Aquí también agarraban los gallos en el suelo. Ahí en un parejo que había. Dejaban gallos ahí y tenía que ir corriendo el caballo. No todos agarraban el pollo, nomás el que era el más gallo pa’ eso. Tenían que agacharse y a la pasaba agarrar el pollo. Lo hacían como en febrero. Pero la gente se va retirando y se olvidan. No vez el rodeo. Era cada año por todos los ranchos y se acabó eso. Rodeo, pa’ tumbar toros. Un lienzo que está ahí grande, tiene un corral. Ahí encerraban los toros. Los toros los encerraban. Toda la gente se ponía a caballo. Se le hacía una cerca, echaban al toro y se le pegaban a tumbarlo. Pero se fue acabando. Muy divertido eso, bonito. Ya casi pa’ acabarse, se jineteaba. Se ponían parejas, camas: “¿Cuál agarras de los dos toros?”. Yo una vez vi algo de muncho valor, quién sabe de dónde sería ese muchacho. Ay estaba oscuras y ése le montó al última. Dijo: “¡Jinetién ansina!”. ¡Le montó con la cara pa’ atrás! ¡Qué valor de hombre! Luego, al revés: con la cara pa’ la cola. Se lo soltaron. Fue a bajarse mero abajo del rancho. Agarró un arroyo pa’ abajo. No lo tumbó. De ahí pa’ abajo pura cuesta abajo. Hasta cruzó la carretera. Peligroso que se fuera entre los nopales. Sin ver por dónde iba el toro. Un arriesgue de ese muchacho. Yo oyí que les dijo: “¡Jinetién ansina! ¡Con la cara pa’ delante qué gracia es! ¡Suéltenmelo! Luego con las espuelas, picándole. Son chavalos que se enseñan de chiquillos. Tienen ganados y se enseñan desde chiquillos a montar.

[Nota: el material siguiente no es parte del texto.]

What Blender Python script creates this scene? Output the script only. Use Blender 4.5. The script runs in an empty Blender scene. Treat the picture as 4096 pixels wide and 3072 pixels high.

Para los angelitos había muchas alabanzas. Tenían un cuaderno y de ahí las cantaban. Aquí había muchos cuadernos. Iban leyendo los versos y los iban cantando. Si no los sabían de memoria, ahí estaba la letra. Los vestían de blanco, con su corona de flores. Así se usaba. Les ponían la corona la madrina y el padrino. El alabado es pa’ los muertos. Una vez yo fui a velar uno allá a Los Yugos. Ya pa’ llevárselo al panteón, se metió uno a cantar así a con él. Se le enchinaban a uno los cabellos por lo que dice El alabado. Te digo, hombre de valor: se metió con el cuerpo a cantarle. Ya le cantaron y luego se salió una tropelada de cabrones con el cuerpo, a hombros. Hasta Cañadas lo llevaron en hombros. Ya ahora no. Ya ahorita van las funerarias por ellos. El alabado era bien triste. Pero era pa’ la gente grande, a los angelitos no. Ésos están libres de pecados. ¡Qué pecado puede tener una criaturita! Ya uno de cuerpo grande, tiene pecados. Por eso le cantan El alabado, pa’ alejar el Diablo. Pa’ eso es. Las criaturitas, limpias y puras.
Don José Pérez Esquivias nació en el rancho de La Loma Larga, municipio de Tepatitlán de Morelos, el 25 de abril de 1936. A través de su testimonio se descubre y contextualiza para de la historia y vida cotidiana de la barranca del río Verde en el transcurso del siglo XX. Por su fresca memoria desfilan individuos y detalles de todo talante: balseros, troqueros, la construcción de la carretera federal Yahualica-Tepatitlán, entre otros muchos aspectos. Actualmente es vecino del rancho de Apozol de Gutiérrez, en el municipio de Yahualica de González Gallo.
- La memoria colectiva e individual son parte fundamental de los bienes culturales inmateriales con que cuentan los pueblos. Sin embargo, en la actualidad su transmisión se ha visto reducida por nuevas circunstancias de sociabilidad. De esta suerte, el Gobierno Municipal de Tepatitlán de Morelos, a través de la Dirección de Arte y Cultura, ha comenzado a implementar un programa de intervención nombrado Taller de Historia Oral, cuya finalidad es recoger, difundir y salvaguardar el testimonio vivo de los hombres y mujeres que han forjado el presente. Copia de todos los materiales sonoros obtenidos durante el trabajo de campo, serán donados a la Fonoteca del Instituto Nacional de Antropología e Historia (INAH) para la creación de un fondo particular.